Andar de bike era como fazer poesia – liberdade pura. Por isso, não víamos problema nenhum em parar em Lavras Novas, no meio do treino, para tomar uma cervejinha bem gelada e comemorar o prazer de estarmos ali. De quebra, fomos recompensados com uma lua cheia gigante que auxiliava as nossas headlamps a iluminar o caminho, deixando tudo mais bonito. Aliás, beleza é o que não falta a essa região, assim como natureza e lugares para entrar em contato com ela.

Às vezes, tenho a impressão que é impossível separarmos a arte do esporte. Arte pode ser esporte em muitos sentidos, mas quero precisar um sentido para essa associação. Penso que a arte e o esporte outdoor tem em comum, para além de toda a estética de movimentos plásticos e difíceis, é essa possibilidade de nos tornar livres, pessoas capazes de perceber e transformar as coisas mais simples em algo belo, de encontrar nas trilhas a possibilidade de subverter esse mundo de medo que nos criaram. Ampliar as possibilidades da existência, da relação com nós mesmos e com os outros, sobretudo. Foi exatamente isso que encontrei naquele final de domingo, com uma Lua maravilhosa no céu, cercado de amigos andando de bike.
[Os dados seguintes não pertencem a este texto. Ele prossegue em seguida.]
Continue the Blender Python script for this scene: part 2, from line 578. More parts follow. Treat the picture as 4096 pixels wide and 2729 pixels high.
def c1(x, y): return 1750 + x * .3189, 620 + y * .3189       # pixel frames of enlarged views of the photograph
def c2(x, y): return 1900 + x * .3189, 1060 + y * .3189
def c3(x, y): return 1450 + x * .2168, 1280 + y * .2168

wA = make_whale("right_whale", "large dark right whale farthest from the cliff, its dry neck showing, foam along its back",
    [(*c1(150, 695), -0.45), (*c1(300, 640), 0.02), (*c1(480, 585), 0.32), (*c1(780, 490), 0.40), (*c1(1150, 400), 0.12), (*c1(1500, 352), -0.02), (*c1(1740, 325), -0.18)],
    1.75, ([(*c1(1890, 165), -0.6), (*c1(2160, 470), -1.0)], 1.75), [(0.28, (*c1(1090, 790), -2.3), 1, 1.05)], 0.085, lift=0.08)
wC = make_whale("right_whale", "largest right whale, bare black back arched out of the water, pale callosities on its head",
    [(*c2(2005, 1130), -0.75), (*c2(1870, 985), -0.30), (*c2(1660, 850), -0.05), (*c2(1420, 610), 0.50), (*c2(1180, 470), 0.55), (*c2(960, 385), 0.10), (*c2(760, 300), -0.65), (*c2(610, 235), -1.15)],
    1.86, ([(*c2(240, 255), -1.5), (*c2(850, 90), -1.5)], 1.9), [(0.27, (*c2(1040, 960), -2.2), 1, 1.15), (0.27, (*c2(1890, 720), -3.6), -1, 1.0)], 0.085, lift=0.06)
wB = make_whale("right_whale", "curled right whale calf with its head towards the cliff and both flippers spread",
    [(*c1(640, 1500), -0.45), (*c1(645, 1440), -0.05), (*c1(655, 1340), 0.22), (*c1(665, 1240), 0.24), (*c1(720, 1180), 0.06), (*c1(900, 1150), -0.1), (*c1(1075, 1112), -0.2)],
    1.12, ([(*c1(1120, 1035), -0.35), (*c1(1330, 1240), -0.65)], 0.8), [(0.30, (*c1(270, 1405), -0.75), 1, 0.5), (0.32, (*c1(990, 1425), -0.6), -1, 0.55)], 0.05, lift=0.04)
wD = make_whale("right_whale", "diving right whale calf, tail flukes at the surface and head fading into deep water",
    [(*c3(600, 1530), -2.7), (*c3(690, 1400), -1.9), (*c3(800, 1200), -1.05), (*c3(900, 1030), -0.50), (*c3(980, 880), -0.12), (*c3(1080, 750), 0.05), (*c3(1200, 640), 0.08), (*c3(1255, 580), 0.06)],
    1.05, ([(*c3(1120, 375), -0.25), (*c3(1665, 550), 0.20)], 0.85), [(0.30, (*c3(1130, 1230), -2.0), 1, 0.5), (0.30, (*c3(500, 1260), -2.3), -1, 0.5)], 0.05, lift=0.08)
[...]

Foi exatamente isso que me motivou a encontrar essas associações difíceis – pra não dizer malucas – entre montanha, equilíbrio e poesia. Esse texto é o devaneio provocado por um dia genial, nessas montanhas que cresci, essas mesmas que insistem em chocar minha sensibilidade e desafiar meu físico. Mas é também uma contribuição para a iniciativa da galera de Ouro Preto, que criou dentro do espaço virtual um portal do mountain life style que essa cidade exala. Concluo dizendo que estou duplamente feliz: primeiro pelo pedal irado, com os amigos, num dos melhores picos de MTB do país; e segundo, por ver que existe um esforço e uma iniciativa crescente de transformar e divulgar esse paraíso outdoor que é Ouro Preto, democratizando para todos os apaixonados por aventura aquilo que conhecemos a muito tempo. Já que nossos governantes insistem em demonstrar que no plano da política a democracia é quase impossível, nós, subversivos que somos, devolvemos que democratizar é nosso lema. Bora galera, venham socar a bota nessas trilhas, Ouro Preto é nosso!